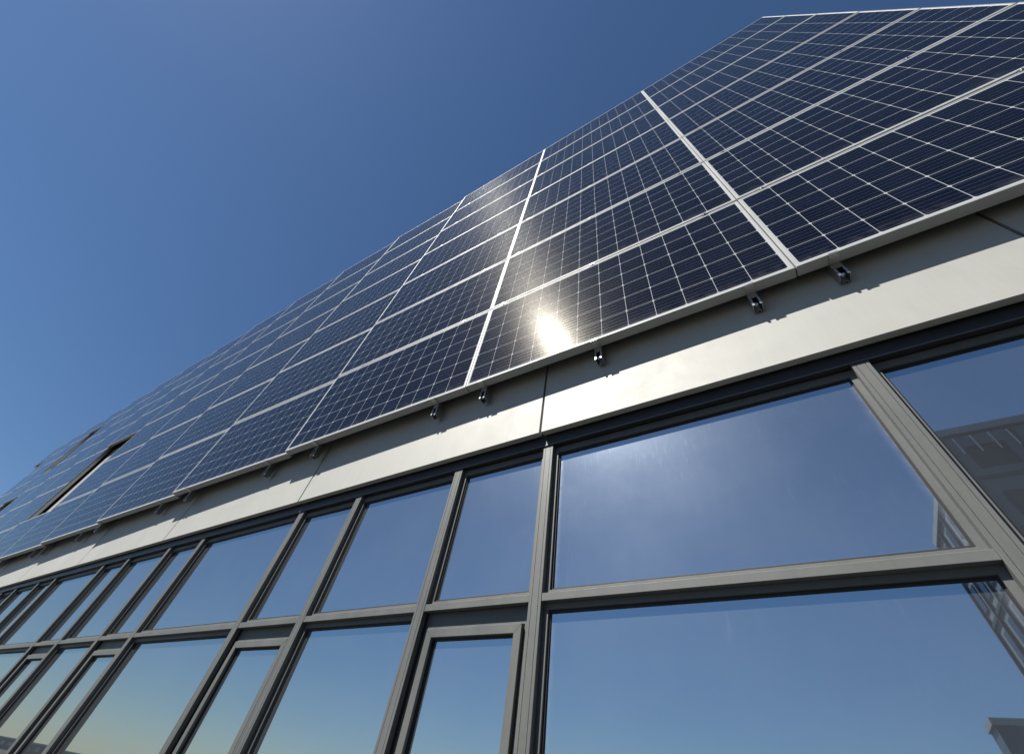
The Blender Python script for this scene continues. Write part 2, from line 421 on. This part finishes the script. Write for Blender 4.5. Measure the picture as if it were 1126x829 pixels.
for k in range(0, -15, -1):
    dl, dr = depths(k)
    rz = math.atan2(dr - dl, PX)
    for j in range(7):
        if (k, j) in holes: continue
        loc = (X0 + k * PX + 0.003, dl, CAMZ + Z0 + j * PZ + 0.005)
        if proto is None:
            proto = empty('solar_panel', loc, label_for(k, j), 'solar panel', 'solar panels mounted in columns on the facade', rz)
            f = obj('frame', fr_bm, M_FRAME, proto)
            cs = obj('cell_glass', box(0.0151, MW - 0.0151, 0.0012, 0.0065, 0.0121, MH - 0.0121), M_CELL, proto)
            # frame screws at the corners of the underside
            jb = obj('junction_box', box(MW / 2 - 0.06, MW / 2 + 0.06, 0.0075, 0.027, MH - 0.16, MH - 0.05, 0.003), M_BLACK, proto)
            kids = [f, cs, jb]
        else:
            r = proto.copy(); COL.objects.link(r)
            # real installations are never dead true
            r.location = (loc[0] + random.uniform(-.0008, .0008), loc[1] + random.uniform(-.0012, .0012), loc[2] + random.uniform(-.0008, .0008))
            r.rotation_euler = (random.uniform(-.0012, .0012), 0, rz + random.uniform(-.0006, .0006))
            r['label'] = label_for(k, j)
            for c0 in kids:
                c = c0.copy(); COL.objects.link(c); c.parent = r

# ------------------------------------------------------------------ mounting rails with clamps
railx = [0.66, 0.300, -0.530, -1.345, -1.760, -3.06, -3.76, -5.12, -5.80, -7.35, -8.00, -9.38, -9.80,
         -11.30, -12.10, -13.30, -14.05, -15.3, -16.0, -17.2, -18.0, -19.2, -19.95, -21.2, -21.9, -23.1, -23.9, -25.1, -25.9, -26.9, 1.9]
def rail_label(i, k):
    side = []
    if k == 0: base_ = 'under the column right of the wide silver joint'
    else: base_ = 'under the %s panel column left of the wide joint' % colw[-k - 1]
    return base_
percol = {}
for x in railx: percol.setdefault(math.floor((x - X0) / PX), []).append(x)
for k, L in percol.items():
    L.sort()
    dl, dr = depths(max(k, -14))
    for n, x in enumerate(L):
        which = '' if len(L) == 1 else ('left ' if n == 0 else ('right ' if n == len(L) - 1 else 'middle '))
        fr = (x - (X0 + k * PX)) / PX
        yf = dl + (dr - dl) * fr                   # local panel front
        yb = yf + FD + 0.001
        y1 = min(yb + 0.054, YC - 0.004)
        zb = CAMZ + Z0 - 0.102; zt = CAMZ + Z0 + 7 * PZ - 0.03
        z_from = zb if k > -14 else CAMZ + Z0 + 6 * PZ - 0.05
        r = empty('mounting_rail', (x, yb, z_from), '%saluminium rail end with clamp %s' % (which, rail_label(n, k)), 'mounting rail', 'aluminium rails holding the solar panels')
        # open channel section: C profile swept up the wall
        d = y1 - yb; hw = 0.0215; tk = 0.0028; ln = zt - z_from
        prof = [(-hw, 0), (-hw, d), (-0.009, d), (-0.009, d - 0.010), (0.009, d - 0.010), (0.009, d), (hw, d), (hw, 0), (hw - 0.010, 0), (hw - 0.010, tk), (hw - tk, tk), (hw - tk, d - tk), (0.009 + tk, d - tk), (0.009 + tk, d - 0.010 - tk), (-0.009 - tk, d - 0.010 - tk), (-0.009 - tk, d - tk), (-hw + tk, d - tk), (-hw + tk, tk), (-hw + 0.010, tk), (-hw + 0.010, 0)]
        obj('channel', extrude_profile(prof, 0, ln, 'z'), M_RAIL, r)
        # end clamp: hooks over the lip of the frame and runs back under it to the rail
        if k > -14:
            zf = CAMZ + Z0 + 0.004 - z_from            # underside of the frame in local height
            f0 = -(FD + 0.001)
            cb = bmesh.new()
            add_box(cb, -0.020, 0.020, f0 - 0.0035, 0.004, zf - 0.0045, zf - 0.0008)
            add_box(cb, -0.020, 0.020, f0 - 0.0038, f0 - 0.0006, zf - 0.0008, zf + 0.0055)
            add_box(cb, -0.020, 0.020, -0.0005, 0.0035, zf - 0.040, zf - 0.0045)
            ec = obj('end_clamp', cb, M_RAIL, r)
            nb_ = bmesh.new()
            bmesh.ops.create_cone(nb_, cap_ends=True, segments=6, radius1=0.0085, radius2=0.0085, depth=0.009,
                                  matrix=Matrix.Translation((-0.003, 0.012, 0.014)) @ Matrix.Rotation(math.pi / 2, 4, 'X'))
            obj('bolt', nb_, M_NUT, ec)
        # mid clamps between the rows
        for j in range(1, 7):
            zz = CAMZ + Z0 + j * PZ - 0.002 - z_from
            if zz < 0.1: continue
            if (k, j) in holes and (k, j - 1) in holes: continue
            mb = bmesh.new(); f0 = -(FD + 0.001)
            add_box(mb, -0.020, 0.020, f0 - 0.0030, f0 - 0.0006, zz - 0.011, zz + 0.011)
            bmesh.ops.create_cone(mb, cap_ends=True, segments=10, radius1=0.0055, radius2=0.0055, depth=0.006,
                                  matrix=Matrix.Translation((0, f0 - 0.0055, zz)) @ Matrix.Rotation(math.pi / 2, 4, 'X'))
            obj('mid_clamp', mb, M_RAIL, r)

# ------------------------------------------------------------------ buildings across the square, seen mirrored in the panes, plus an unseen one added to block sky fill
def facade_building(name, label, x0, x1, y0, y1, h, wallm, cols, rows, ww, wh, zst, grid=False, fins=0):
    r = empty(name, ((x0 + x1) / 2, y0, 0), label, 'building')
    ox = (x0 + x1) / 2
    obj('wall', box(x0 - ox, x1 - ox, y1 - y0, 0, 0, h), wallm, r)
    obj('roof', box(x0 - ox - .15, x1 - ox + .15, y1 - y0 - .15, .15, h + .002, h + .4), M_STEEL, r)
    px = (x1 - x0) / cols; pz = (h - zst) / rows
    for i in range(cols):
        for j in range(rows):
            cx = x0 - ox + px * (i + .5); cz = zst + pz * (j + .45)
            f = obj('window', ring(cx - ww / 2, cx + ww / 2, cz - wh / 2, cz + wh / 2, .06, .06, 0.003, 0.06), M_HEAD, r)
            obj('pane', box(cx - ww / 2 + .06, cx + ww / 2 - .06, 0.004, 0.02, cz - wh / 2 + .06, cz + wh / 2 - .06), M_DKGL, f)
    if grid:
        gbm = bmesh.new(); dy = y1 - y0; ns = 6; ps_ = dy / ns
        for j in range(rows + 1):
            add_box(gbm, x0 - ox, x1 - ox, 0.002, 0.10, zst + pz * j - .09, zst + pz * j + .09)
            add_box(gbm, x0 - ox - .10, x0 - ox - .002, dy, 0, zst + pz * j - .09, zst + pz * j + .09)
        for i in range(cols + 1):
            xx = x0 - ox + px * i
            add_box(gbm, xx - .07, xx + .07, 0.002, 0.14, zst, h - .1)
        for i in range(ns + 1):
            yy = ps_ * i
            add_box(gbm, x0 - ox - .14, x0 - ox - .002, yy - .07, yy + .07, zst, h - .1)
            for j in range(rows):
                if i == ns: continue
                cy = ps_ * (i + .32 + .3 * (j % 2)); cz = zst + pz * (j + .5)
                f = obj('window', box(x0 - ox - .05, x0 - ox - .003, cy - .45, cy + .45, cz - .7, cz + .7), M_HEAD, r)
                obj('pane', box(x0 - ox - .06, x0 - ox - .051, cy - .4, cy + .4, cz - .65, cz + .65), M_DKGL, f)
        obj('facade_grid', gbm, M_HEAD, r)
    for i in range(fins):
        xx = x0 - ox + (x1 - x0) * (i + .5) / fins
        obj('fin', box(xx - .022, xx + .022, .16, .24, h - 1.3, h - .3), M_FIN, r)
    return r
facade_building('office_block', 'tall grey office block with dark window grid and roof fins mirrored at right', 9.4, 30.0, -22.0, -34.0, 19.0, M_CONC, 8, 7, 1.5, 1.3, 0.6, grid=True, fins=30)
facade_building('workshop', 'dark blue metal workshop mirrored low in the right pane', 8.9, 24.0, -45.0, -47.5, 11.5, M_BLUEW, 5, 3, .8, .9, 1.0)
facade_building('fill_blocking_building', 'unseen building added beyond the grey office block to cut sky fill from the right', 34.0, 120.0, -20.0, -34.0, 24.0, M_CONC, 12, 6, 2.4, 1.5, 1.0)  # out of view; added to darken the shaded wall by blocking low sky
facade_building('warehouse', 'long low warehouse on the horizon mirrored in the lowest left panes', -330.0, -150.0, -75.0, -120.0, 2.9, M_CONC, 20, 1, 4.0, 1.2, 0.6)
========
- **What is being asked**: Write down every line from the opening of the listing to the line with "c = c0.copy();", both included, and nothing else; the pictures are omitted.

- **Solution for this exercise**:
The Blender Python script for this scene continues. Write part 2, from line 421 on. This part finishes the script. Write for Blender 4.5. Measure the picture as if it were 1126x829 pixels.
for k in range(0, -15, -1):
    dl, dr = depths(k)
    rz = math.atan2(dr - dl, PX)
    for j in range(7):
        if (k, j) in holes: continue
        loc = (X0 + k * PX + 0.003, dl, CAMZ + Z0 + j * PZ + 0.005)
        if proto is None:
            proto = empty('solar_panel', loc, label_for(k, j), 'solar panel', 'solar panels mounted in columns on the facade', rz)
            f = obj('frame', fr_bm, M_FRAME, proto)
            cs = obj('cell_glass', box(0.0151, MW - 0.0151, 0.0012, 0.0065, 0.0121, MH - 0.0121), M_CELL, proto)
            # frame screws at the corners of the underside
            jb = obj('junction_box', box(MW / 2 - 0.06, MW / 2 + 0.06, 0.0075, 0.027, MH - 0.16, MH - 0.05, 0.003), M_BLACK, proto)
            kids = [f, cs, jb]
        else:
            r = proto.copy(); COL.objects.link(r)
            # real installations are never dead true
            r.location = (loc[0] + random.uniform(-.0008, .0008), loc[1] + random.uniform(-.0012, .0012), loc[2] + random.uniform(-.0008, .0008))
            r.rotation_euler = (random.uniform(-.0012, .0012), 0, rz + random.uniform(-.0006, .0006))
            r['label'] = label_for(k, j)
            for c0 in kids:
                c = c0.copy(); COL.objects.link(c); c.parent = r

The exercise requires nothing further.